RECORDS SHOWN:
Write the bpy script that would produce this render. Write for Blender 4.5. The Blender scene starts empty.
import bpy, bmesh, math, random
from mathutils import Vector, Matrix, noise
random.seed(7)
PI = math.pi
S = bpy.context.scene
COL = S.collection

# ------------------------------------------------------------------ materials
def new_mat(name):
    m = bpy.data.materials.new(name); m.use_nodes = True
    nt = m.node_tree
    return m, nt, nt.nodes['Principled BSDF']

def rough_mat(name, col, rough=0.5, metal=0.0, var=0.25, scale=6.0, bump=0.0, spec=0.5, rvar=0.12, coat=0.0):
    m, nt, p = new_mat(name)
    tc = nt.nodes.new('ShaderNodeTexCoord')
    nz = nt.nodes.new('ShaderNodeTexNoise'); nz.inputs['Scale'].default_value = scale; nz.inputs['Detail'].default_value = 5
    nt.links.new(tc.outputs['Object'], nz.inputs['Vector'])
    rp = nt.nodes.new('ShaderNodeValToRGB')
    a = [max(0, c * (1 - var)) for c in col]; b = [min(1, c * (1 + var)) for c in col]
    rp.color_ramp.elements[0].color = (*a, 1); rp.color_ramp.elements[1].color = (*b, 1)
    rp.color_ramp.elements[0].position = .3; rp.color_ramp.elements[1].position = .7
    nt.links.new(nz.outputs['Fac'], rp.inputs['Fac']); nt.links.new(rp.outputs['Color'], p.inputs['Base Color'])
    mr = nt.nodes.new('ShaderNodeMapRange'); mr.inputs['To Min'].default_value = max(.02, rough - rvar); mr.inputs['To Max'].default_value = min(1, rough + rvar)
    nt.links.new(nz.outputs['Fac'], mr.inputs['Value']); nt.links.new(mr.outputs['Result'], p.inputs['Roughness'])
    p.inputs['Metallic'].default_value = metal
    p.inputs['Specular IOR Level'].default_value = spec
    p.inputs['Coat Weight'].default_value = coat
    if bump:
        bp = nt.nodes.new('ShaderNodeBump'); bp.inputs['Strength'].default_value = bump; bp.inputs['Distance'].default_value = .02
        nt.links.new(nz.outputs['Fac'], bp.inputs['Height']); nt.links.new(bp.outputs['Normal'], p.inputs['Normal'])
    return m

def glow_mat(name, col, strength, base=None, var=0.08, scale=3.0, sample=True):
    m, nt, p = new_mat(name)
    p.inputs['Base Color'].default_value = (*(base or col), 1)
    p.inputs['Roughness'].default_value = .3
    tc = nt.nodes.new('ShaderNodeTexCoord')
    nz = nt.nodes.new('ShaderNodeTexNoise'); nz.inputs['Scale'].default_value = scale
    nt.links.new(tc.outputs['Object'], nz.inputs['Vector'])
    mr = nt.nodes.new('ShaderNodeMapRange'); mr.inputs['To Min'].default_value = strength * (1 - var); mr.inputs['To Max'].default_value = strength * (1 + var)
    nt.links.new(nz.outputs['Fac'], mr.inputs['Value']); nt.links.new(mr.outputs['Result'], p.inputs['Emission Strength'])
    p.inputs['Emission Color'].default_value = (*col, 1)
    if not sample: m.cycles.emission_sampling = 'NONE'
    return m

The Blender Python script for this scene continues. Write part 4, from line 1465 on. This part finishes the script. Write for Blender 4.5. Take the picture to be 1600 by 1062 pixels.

WORK TO DO:
Repeat exactly the lines from the first line of the records above through the line containing "COL = S.collection", both included, and nothing else.

FINISHED TASK:
Write the bpy script that would produce this render. Write for Blender 4.5. The Blender scene starts empty.
import bpy, bmesh, math, random
from mathutils import Vector, Matrix, noise
random.seed(7)
PI = math.pi
S = bpy.context.scene
COL = S.collection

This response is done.